Sunday, October 20, 2013

Ball's Pyramid


The soothing atmosphere of Lord Howe Island could not contrast more sharply than with the amazing sight of Ball’s Pyramid, a vertiginous shard of rock that rises 1,844 feet out of the Tasman Sea, approximately twelve miles southeast of Lord Howe Island. I took an alarmingly small motor boat to inspect this strange place, and found it to be worthy of the wildest imaginings of a Burke, a Beethoven, or a Byron—the perfect fodder for the Romantic imagination: wild, impossible, unthinkable, and home only to vast colonies of shearwaters and a particular type of stick-insect once thought to be extinct.
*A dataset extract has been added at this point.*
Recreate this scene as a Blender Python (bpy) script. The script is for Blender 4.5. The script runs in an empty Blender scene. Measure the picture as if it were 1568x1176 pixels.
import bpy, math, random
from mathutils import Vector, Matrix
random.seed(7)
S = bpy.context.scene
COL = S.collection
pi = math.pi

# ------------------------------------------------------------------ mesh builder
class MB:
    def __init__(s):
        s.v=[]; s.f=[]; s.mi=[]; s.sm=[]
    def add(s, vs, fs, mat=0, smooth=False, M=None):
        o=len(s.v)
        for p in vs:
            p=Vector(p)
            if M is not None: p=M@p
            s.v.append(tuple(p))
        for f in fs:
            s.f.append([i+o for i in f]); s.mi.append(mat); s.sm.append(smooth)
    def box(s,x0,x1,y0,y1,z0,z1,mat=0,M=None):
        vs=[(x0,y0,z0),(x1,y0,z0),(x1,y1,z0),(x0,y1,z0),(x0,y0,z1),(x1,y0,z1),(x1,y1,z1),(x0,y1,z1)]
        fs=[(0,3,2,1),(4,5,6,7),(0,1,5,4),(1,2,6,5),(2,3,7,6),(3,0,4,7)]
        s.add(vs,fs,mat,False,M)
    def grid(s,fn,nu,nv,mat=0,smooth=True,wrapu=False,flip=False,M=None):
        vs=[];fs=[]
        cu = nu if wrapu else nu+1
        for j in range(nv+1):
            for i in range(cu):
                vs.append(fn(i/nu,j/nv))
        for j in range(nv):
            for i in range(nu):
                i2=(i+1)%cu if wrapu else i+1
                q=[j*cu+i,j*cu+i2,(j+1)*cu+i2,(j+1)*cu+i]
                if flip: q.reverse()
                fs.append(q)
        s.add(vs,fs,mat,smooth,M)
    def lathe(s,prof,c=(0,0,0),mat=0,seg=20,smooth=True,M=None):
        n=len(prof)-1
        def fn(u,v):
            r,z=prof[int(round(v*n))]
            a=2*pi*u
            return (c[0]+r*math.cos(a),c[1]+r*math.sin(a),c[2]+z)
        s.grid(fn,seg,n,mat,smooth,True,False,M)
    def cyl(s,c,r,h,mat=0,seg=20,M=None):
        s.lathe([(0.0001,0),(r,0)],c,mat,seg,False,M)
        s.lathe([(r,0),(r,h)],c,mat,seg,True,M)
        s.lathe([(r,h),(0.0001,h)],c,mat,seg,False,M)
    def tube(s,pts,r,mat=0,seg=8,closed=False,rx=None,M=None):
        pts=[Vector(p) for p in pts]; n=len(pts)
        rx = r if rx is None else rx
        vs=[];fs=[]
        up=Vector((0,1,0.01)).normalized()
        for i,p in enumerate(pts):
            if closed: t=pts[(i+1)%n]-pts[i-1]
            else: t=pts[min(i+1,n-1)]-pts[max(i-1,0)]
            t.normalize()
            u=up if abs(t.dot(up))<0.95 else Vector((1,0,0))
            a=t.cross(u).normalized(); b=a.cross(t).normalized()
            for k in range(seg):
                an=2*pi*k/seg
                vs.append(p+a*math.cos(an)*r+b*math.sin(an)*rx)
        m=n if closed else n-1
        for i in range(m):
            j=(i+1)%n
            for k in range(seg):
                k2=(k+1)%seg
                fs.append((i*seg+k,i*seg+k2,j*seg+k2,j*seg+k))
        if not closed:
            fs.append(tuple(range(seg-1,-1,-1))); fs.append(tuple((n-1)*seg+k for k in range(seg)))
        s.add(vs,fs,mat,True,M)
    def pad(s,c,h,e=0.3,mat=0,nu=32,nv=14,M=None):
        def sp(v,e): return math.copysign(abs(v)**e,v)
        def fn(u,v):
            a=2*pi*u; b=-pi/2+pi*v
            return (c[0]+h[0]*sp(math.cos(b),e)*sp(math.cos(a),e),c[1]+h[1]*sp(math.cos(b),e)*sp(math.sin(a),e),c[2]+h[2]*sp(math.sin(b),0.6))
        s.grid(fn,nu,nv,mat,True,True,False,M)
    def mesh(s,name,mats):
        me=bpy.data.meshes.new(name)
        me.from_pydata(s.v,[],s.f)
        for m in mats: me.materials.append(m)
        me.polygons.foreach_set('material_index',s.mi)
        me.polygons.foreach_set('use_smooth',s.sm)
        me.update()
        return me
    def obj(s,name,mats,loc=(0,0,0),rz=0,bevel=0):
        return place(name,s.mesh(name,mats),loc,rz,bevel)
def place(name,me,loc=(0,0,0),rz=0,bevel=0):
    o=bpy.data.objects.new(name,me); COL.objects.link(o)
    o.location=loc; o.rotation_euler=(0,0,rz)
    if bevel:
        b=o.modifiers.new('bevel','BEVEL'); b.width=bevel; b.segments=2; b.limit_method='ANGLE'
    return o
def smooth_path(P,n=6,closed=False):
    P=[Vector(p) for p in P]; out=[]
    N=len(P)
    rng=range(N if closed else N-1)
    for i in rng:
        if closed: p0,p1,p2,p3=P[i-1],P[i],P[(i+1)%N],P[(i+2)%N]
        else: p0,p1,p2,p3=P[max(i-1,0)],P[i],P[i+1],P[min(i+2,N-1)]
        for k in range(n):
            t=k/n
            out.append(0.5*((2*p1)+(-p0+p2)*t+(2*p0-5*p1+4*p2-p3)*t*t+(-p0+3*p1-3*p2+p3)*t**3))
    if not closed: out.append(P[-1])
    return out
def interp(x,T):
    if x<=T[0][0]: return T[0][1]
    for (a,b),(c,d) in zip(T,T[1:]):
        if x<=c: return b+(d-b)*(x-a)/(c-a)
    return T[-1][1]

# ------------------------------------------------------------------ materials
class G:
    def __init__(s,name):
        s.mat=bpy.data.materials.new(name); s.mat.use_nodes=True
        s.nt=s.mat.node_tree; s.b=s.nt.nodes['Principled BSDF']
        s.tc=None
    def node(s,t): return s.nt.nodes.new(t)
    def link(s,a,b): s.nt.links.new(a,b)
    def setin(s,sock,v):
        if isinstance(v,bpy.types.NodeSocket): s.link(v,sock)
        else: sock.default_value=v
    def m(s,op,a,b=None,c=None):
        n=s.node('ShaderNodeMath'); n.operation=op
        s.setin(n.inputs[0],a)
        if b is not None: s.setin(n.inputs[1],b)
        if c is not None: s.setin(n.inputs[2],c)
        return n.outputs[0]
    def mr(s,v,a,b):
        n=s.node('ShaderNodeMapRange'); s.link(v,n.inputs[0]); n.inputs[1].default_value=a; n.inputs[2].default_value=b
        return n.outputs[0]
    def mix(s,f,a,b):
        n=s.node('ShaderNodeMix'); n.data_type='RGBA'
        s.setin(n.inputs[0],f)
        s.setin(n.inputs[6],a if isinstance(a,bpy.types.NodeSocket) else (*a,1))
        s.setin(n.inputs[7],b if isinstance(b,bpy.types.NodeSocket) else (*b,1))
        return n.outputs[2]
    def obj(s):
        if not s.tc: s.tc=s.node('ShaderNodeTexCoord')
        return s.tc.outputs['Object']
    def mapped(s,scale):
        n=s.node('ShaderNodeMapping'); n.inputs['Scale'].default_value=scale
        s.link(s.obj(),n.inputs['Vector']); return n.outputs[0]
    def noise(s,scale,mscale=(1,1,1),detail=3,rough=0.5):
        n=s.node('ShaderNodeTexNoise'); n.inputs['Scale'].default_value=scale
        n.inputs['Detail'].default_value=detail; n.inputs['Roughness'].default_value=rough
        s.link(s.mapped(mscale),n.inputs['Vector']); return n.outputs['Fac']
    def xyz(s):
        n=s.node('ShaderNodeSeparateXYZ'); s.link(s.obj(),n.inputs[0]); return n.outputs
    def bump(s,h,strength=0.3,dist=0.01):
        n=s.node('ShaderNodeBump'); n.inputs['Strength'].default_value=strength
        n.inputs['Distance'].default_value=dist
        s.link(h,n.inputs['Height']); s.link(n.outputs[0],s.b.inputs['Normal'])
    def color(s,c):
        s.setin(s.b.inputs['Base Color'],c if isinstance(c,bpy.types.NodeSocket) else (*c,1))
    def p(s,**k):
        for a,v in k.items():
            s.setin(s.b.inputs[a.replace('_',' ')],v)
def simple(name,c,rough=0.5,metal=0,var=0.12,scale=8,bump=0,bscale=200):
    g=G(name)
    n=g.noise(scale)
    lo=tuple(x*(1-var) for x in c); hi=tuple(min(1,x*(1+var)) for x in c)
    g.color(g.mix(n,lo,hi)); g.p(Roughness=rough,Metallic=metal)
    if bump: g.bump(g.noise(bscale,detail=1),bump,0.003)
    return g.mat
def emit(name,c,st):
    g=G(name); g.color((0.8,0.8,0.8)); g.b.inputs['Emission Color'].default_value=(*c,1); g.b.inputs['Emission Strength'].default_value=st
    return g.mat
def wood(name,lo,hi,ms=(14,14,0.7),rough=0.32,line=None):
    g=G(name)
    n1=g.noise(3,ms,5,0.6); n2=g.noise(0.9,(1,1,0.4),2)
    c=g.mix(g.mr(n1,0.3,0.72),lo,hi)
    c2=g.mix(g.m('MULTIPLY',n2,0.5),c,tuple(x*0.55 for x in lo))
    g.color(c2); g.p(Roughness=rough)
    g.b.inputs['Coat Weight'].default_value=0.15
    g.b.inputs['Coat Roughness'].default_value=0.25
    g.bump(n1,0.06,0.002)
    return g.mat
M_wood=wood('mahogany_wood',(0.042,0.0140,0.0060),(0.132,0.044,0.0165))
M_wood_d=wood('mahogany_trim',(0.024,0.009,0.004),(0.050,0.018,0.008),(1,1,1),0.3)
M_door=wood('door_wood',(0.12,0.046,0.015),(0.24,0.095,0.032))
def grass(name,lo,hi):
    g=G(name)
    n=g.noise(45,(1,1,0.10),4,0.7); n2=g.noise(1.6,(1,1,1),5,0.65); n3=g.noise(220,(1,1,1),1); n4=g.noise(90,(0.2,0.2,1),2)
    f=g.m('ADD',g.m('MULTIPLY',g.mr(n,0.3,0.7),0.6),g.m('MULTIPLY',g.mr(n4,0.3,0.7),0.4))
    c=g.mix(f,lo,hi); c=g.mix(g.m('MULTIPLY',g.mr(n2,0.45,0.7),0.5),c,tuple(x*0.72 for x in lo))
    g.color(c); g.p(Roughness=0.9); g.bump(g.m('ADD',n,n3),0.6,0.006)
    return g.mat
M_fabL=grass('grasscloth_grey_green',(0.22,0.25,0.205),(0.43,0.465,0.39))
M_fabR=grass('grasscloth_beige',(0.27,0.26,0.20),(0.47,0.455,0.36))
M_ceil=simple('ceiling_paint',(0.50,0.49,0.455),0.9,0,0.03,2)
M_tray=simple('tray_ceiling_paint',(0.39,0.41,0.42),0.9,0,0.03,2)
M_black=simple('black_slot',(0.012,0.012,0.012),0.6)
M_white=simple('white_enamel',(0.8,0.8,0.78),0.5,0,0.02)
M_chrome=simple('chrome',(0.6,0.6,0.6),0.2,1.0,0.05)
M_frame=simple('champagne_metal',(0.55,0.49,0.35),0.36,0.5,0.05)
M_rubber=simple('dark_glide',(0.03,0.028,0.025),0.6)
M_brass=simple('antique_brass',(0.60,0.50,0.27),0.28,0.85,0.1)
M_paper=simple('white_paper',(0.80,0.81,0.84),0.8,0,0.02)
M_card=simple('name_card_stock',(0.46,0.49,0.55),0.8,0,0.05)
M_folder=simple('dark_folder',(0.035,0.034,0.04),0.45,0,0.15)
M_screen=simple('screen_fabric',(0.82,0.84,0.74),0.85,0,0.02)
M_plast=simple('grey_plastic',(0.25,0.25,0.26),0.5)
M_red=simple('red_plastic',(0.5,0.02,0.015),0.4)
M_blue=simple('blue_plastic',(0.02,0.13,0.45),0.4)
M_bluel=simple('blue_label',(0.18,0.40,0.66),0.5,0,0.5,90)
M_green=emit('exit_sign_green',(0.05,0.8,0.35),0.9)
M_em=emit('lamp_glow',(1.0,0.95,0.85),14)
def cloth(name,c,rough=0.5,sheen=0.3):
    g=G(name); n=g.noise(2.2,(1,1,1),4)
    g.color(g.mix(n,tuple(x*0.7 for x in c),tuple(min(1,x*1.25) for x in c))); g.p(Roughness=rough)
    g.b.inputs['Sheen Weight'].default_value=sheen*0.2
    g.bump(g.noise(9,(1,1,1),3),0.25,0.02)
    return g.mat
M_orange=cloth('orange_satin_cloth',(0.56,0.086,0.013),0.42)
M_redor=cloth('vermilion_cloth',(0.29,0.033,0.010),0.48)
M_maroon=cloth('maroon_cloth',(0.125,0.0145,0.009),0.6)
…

The ocean swell was considerable, and a school of porpoises joined us for the last leg, not so much leaping playfully, as tumbling helplessly among the whitecaps. It was far too rough for me to photograph them.
As if conforming to my increasingly lurid imaginings, as we approached this outcrop a weird veil of cloud materialized around its summit, as if to proffer incontrovertible proof of its own dizzying height. This put me in mind of J. M. W. Turner, with grace notes of Franz von Stuck. Ball’s Pyramid and the rocks surrounding it are the remnants of an extinct volcano which few people have ever dared or even bothered to scale, although I gather this was once achieved in the 1960s by a party of brave students from the University of Sydney.
Perhaps the most thrilling thing, upon sailing around the southernmost part of the monolith and coming back around the other side, was this sight of Lord Howe Island to the north, reduced by distance to an almost meaningless spec, a small bump in an increasingly dark and tempestuous sea. There are, after all, in these days of anodyne airlines, relatively few opportunities to experience the Conradian dimension of travel. Fortunately I do not get seasick.